By 2030, we should expect that AI will be able to help advisers provide their clients with extreme personalization in everything from how and when they communicate all the way to investments. TD Ameritrade’s Model Market Center is already well positioned to support customized investments by providing an open architecture platform to support ideas from any manager.
For years, we’ve told advisers that technology can make their firms more efficient and give them more time to focus on building deeper, more meaningful relationships. By raising their tech game, advisers can meet the rising demands of a society accustomed to anywhere, anytime convenience.
But at the end of the day, we believe investors will still want to form ongoing relationships with trusted advisers who provide personalized, sophisticated wealth management.
Yes, most of the investment selection and portfolio allocation work advisers have done traditionally is being commoditized by technology, but that frees up more time for the adviser to go deeper: estate planning, tax planning and expert guidance on a whole range of financial decisions — career planning, college and family planning, long term health and care planning — all well outside of the securities markets.
And based on all of the technology advances we are seeing, the adviser of the future needs to be comfortable adopting and incorporating the latest innovations into their practices. We don’t see adviser jobs going away. Just the opposite.
Demand is rising and so there is an opportunity — and an urgent need — for our industry to work together and attract a new generation talent by raising the profile of financial planning on campuses and encouraging RIAs to seek out young professionals to help sustain the industry’s great success over the past few decades.
Yes, clearly. The RIA segment over the past two years has been in the midst of a historic wave of consolidation, as a number of private equity investors and larger firms set their sights on building nationwide RIA companies.
According to FA Insight research, 2018 was a record year for adviser-led deals, and based on what you see in the papers each week, we are on pace for a new high in deals this year. Consolidation is sweeping every corner of the business, from independent broker dealers and banks to, as everyone know by now, online brokers and custodians.
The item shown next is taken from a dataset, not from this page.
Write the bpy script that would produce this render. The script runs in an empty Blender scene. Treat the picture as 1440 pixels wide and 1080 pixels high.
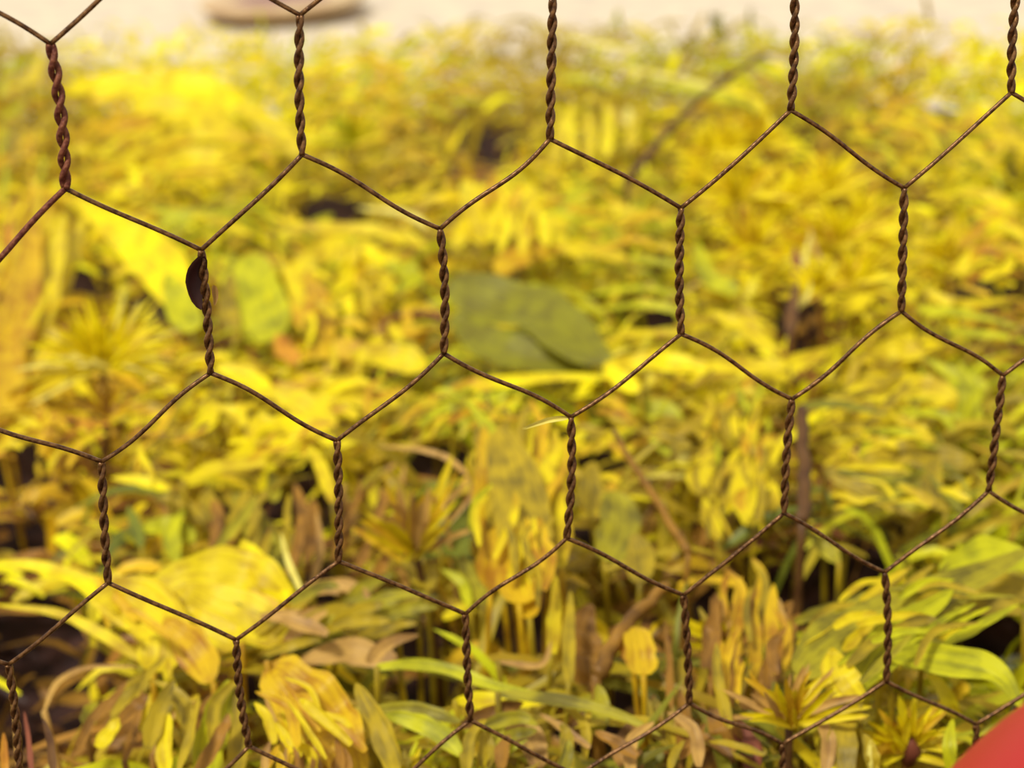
import bpy, math, random
from mathutils import Vector, Matrix, noise
random.seed(7)
C = bpy.context.scene.collection
W_, H_, F_ = 1440.0, 1080.0, 2600.0

# ------------------------------------------------------------------ camera
# solved from the netting's joints: fence plane y = 0, canopy top of the plants z = 0
CAM_H = 0.285                       # camera height above the tops of the plants
PITCH, YAW, ROLL = -0.361858, -0.139266, 0.046458
T = Vector((-0.089787, 0.041339, 0.368677))
def rot(p, y, r):
    Rx = Matrix(((1,0,0),(0,math.cos(p),-math.sin(p)),(0,math.sin(p),math.cos(p))))
    Ry = Matrix(((math.cos(y),0,math.sin(y)),(0,1,0),(-math.sin(y),0,math.cos(y))))
    Rz = Matrix(((math.cos(r),-math.sin(r),0),(math.sin(r),math.cos(r),0),(0,0,1)))
    return Rz @ Rx @ Ry
R = rot(PITCH, YAW, ROLL)           # (right, up, forward) world -> camera
RT = R.transposed()
c0 = -(RT @ T)
V_OFF = CAM_H - c0.y
def sw(v): return Vector((v.x, v.z, v.y))      # (right, up, fwd) -> blender (x, y, z)
CAM = Vector((c0.x, c0.z, CAM_H))
cx, cu, cf = sw(RT @ Vector((1,0,0))), sw(RT @ Vector((0,1,0))), sw(RT @ Vector((0,0,1)))
cam_data = bpy.data.cameras.new('camera')
cam = bpy.data.objects.new('camera', cam_data); C.objects.link(cam)
cam.matrix_world = Matrix(((cx.x,cu.x,-cf.x,CAM.x),(cx.y,cu.y,-cf.y,CAM.y),(cx.z,cu.z,-cf.z,CAM.z),(0,0,0,1)))
cam_data.sensor_width = 36; cam_data.lens = F_/W_*36
cam_data.clip_start = .01; cam_data.clip_end = 200
cam_data.dof.use_dof = True
cam_data.dof.focus_distance = 0.385
cam_data.dof.aperture_fstop = 14.5
bpy.context.scene.camera = cam

# ------------------------------------------------------------------ light
sc = bpy.context.scene
sc.view_settings.view_transform = 'Standard'; sc.view_settings.look = 'None'
sc.view_settings.gamma = 1; sc.view_settings.use_curve_mapping = False
sc.view_settings.exposure = 0.24
w = bpy.data.worlds.new('overcast_sky'); sc.world = w; w.use_nodes = True
bg = w.node_tree.nodes['Background']
bg.inputs[0].default_value = (1.0, 0.96, 0.90, 1); bg.inputs[1].default_value = 0.7
sd = bpy.data.lights.new('sun', 'SUN'); sd.energy = 3.3; sd.angle = math.radians(8); sd.color = (1, .98, .90)
so = bpy.data.objects.new('sun', sd); C.objects.link(so)
so.rotation_euler = Vector((-0.45, -0.42, 1.0)).to_track_quat('Z', 'Y').to_euler()

# ------------------------------------------------------------------ helpers
def ray(x, y):
    return (cf + cx*((x-W_/2)/F_) + cu*(-(y-H_/2)/F_)).normalized()
def hit_plane(x, y, n, d):
    r = ray(x, y); n = Vector(n)
    return CAM + r*((d - n.dot(CAM))/n.dot(r))
def at_z(x, y, z=0.0): return hit_plane(x, y, (0,0,1), z)
def at_Y(x, y, Y): return hit_plane(x, y, (0,1,0), Y)
def to_px(p):
    d = p - CAM; z = d.dot(cf)
    return (W_/2 + F_*d.dot(cx)/z, H_/2 - F_*d.dot(cu)/z)
def srgb(c):
    return tuple(((v/255)/12.92 if v/255 <= .04045 else ((v/255+.055)/1.055)**2.4) for v in c)
def tag(o, label=None, cat=None, group=None, kind=None):
    for k, v in (('label',label),('category',cat),('group',group),('kind',kind)):
        if v: o[k] = v
    return o
def link(name, verts, faces, mat, parent=None, smooth=True, uv=None):
    me = bpy.data.meshes.new(name); me.from_pydata([tuple(v) for v in verts], [], faces)
    if uv:
        la = me.attributes.new('along', 'FLOAT_VECTOR', 'POINT'); la.data.foreach_set('vector', [q for t in uv for q in t])
    if mat: me.materials.append(mat)
    if smooth: me.polygons.foreach_set('use_smooth', [True]*len(me.polygons))
    o = bpy.data.objects.new(name, me); C.objects.link(o)
    if parent: o.parent = parent; o.matrix_parent_inverse = parent.matrix_world.inverted()
    return o
def empty(name, loc):
    o = bpy.data.objects.new(name, None); o.location = loc; o.empty_display_size = .01; C.objects.link(o)
    o.matrix_world = Matrix.Translation(loc)
    return o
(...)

Adviser fees are not going to fall further, but they will evolve far beyond “wealth management” fees. Our FA Insight research shows that adviser pricing has been holding steady, even in the face of fintech start-ups offering to manage investments for pennies — or for free.
The challenge has been that independent advisers have been offering more and more services for the same fee. We encourage advisers to take a closer look at their pricing to make sure they are getting duly compensated for all the expertise and guidance they provide, not to mention the comfort of a trusted, fiduciary relationship.
Different pricing approaches, like a minimum fee, can help protect firm revenues in a down market, while subscription pricing can help RIAs profitably serve a broader demographic of clients who are still building wealth.